I have to say that most days, Marketing Profs is like a candy box: you open the lid and there are a lot of good posts to pick from. (Fortunately, unlike with the candy box, you don't need to sample just one or two.)
Yesterday, my favorite - the chocolate covered cherry, as it were - was Nedra Weinreich's post on marketing to introverts. No, I didn't just like it because I'm an introvert and it was ABOUT ME (although that did play a part). From Nedra:
I have found that introverts and extroverts have a Mars-Venus thing going on. It's hard for an extrovert to get inside the mind of an introvert and understand where they are coming from...This got me to thinking about whether marketers might need to take a different approach to be more effective in reaching introverts, who make up 25-40% of the general population (but 60% of the gifted population!). That percentage is large enough to think about taking the needs of introverts into account in your marketing, even if you are not trying to specifically reach engineers, writers, researchers, lawyers, programmers, college faculty or Star Trek fans, all of whom are more likely to be introverts.
The point is that you need to be aware of your audience, and provide them what they want and need accordingly. As a marketer with a background in product management and product marketing (all in the tech world), I've had a number of running battles with marketing people who don't like any approach to providing information that actually provides information.
I've been told over and over again that "people buy benefits, not features." Thus we see all these claims that "our software solution with increase ROI and employee productivity" without actually ever revealing what exactly the software solution does and what it's used for. In my experience, techies have already decided on the benefits, and they want "it". So you need to tell them what "it" does, and "how it works." The techies may need to know the benefits (and have you help connect the dots to how the benefits are derived) in order to sell internally. I've rarely met a techie who didn't want to understand the innards, and who also didn't think that the benefits statements were marketing fluff and BS.
This has led me to define my own marketing mantra: Someone, somewhere in the customer organization is going to want to know what your product does.
I posted a comment on Nedra's post that cited an experience I had. Years ago, I was invited by the marcomm people at my company to sit in on a meeting with our advertising agency. (I ran product marketing, and my group and I were often brought in by marcomm to review ads, direct mail pieces, web content, and collateral to make sure that it didn't get what we did wrong.) At this particular session, our ad agency was going through an exercise in which they showed us a whole bunch of ads for various technology products. We were asked for our response on which ads were good and which ones were bad.

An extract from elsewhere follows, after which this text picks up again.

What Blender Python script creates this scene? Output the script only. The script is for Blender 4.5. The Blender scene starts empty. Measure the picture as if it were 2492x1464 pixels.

Naturally, all the ads that I liked were dense and wordy and provided a lot of information on the products being advertised. The ones that I hated told me nothing: horses running through waves, talking heads with a caption about solutions, etc. (A lot of them reminded me of the ads that appeared in women's mags when I was a kid. They showed women in ball gowns, leaning up against pillars, and the caption read "Modess....because." I'm sure our mothers knew the "because" part, but we just liked the pictures of the pretty ladies, which we cut out and put in scrapbooks. Well, "Tech Solution....because" won't cut it for most techies I know.)
Naturally, I was told that I didn't know anything about advertising. The agency regarded the information-rich ads as terrible. I tried to point out that techies might like them, but was hooted down.
I will admit that I've made my own mistakes here, too, taking my introvert need and desire for more information into too much information for the audience. I'll admit, the business buyer may not care about the "how it works", even when I've tried to force feed it. The business guys do, indeed, want to know "what it does for me."